Soon, young Will had his future planned - he would go to college and study botany. "I wanted to talk to the trees, too," says Will. "There's one thing I'd neglected to take into account. All actors are born showoffs. I was a showoff. I'd see Pearl White in 'The Perils of Pauline' and I'd lie on the railroad tracks and the girls would shriek. As the train came around the bend up ahead, I'd roll off the tracks in the nick of time."

 

Will went off to study botany at the University of Chicago, where he was a classmate of Richard Loeb and Nathan Leopold, who were convicted of murder in a sensational trial of the '20s. "Because I knew Loeb and Leopold," says Will, "I was interrogated by Clarence Darrow, the greatest lawyer of the time.

 

Interesting experience. His eyes looked into you as though you were made of glass."

 

While still in college, Geer landed a job at the Blackstone Theater as an extra in "Lightnin'," one of the classics of the American stage, starring Frank Bacon. This led Will into a touring company with Mrs. Minnie Maddern Fiske. "A most formidable woman she was.
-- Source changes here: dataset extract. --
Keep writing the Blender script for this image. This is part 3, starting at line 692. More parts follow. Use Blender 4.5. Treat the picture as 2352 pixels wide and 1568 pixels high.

Whenever I'd blow my lines, Minnie would stand in front of me, blocking my exit, until I'd ad-libbed my way out to her satisfaction. Taught me to think on my feet."

 

Geer remembers when he was directing a stock company in New York in the late 1920s. Across the street from his theater, the first "talkie" opened "The Jazz Singer," starring Al Jolson. "We all went over to see this new thing called sound," says Will. "When the equipment broke down, we laughed ourselves silly. Two weeks later, our company had to disband. All of our customers were across the street, watching the talking picture. It taught me that in this business, one has to get used to change."

 

Geer's ramshackle Hollywood home is full of theatrical memorabilia, including a small stage for the acting classes he teaches. He also runs an open-air theater at his bucolic compound in Topanga Canyon near the Pacific shore, where, still a botanist, he tries to grow all of the plants and flowers mentioned in Shakespeare. "At first," Will chortles, "they called us pioneers, then Bohemians and then hippies and now they call us conservationists."

Married and divorced three times, Will has fathered two sons and two daughters, all in show business. Recently, he co-starred in a movie called "Silence" with his daughter, Ellen Geer, and his 10-year-old grandson, Ian Geer Flanders. "Three generations of an acting family," says the old iconoclast proudly. "That's the kind of tradition I like!"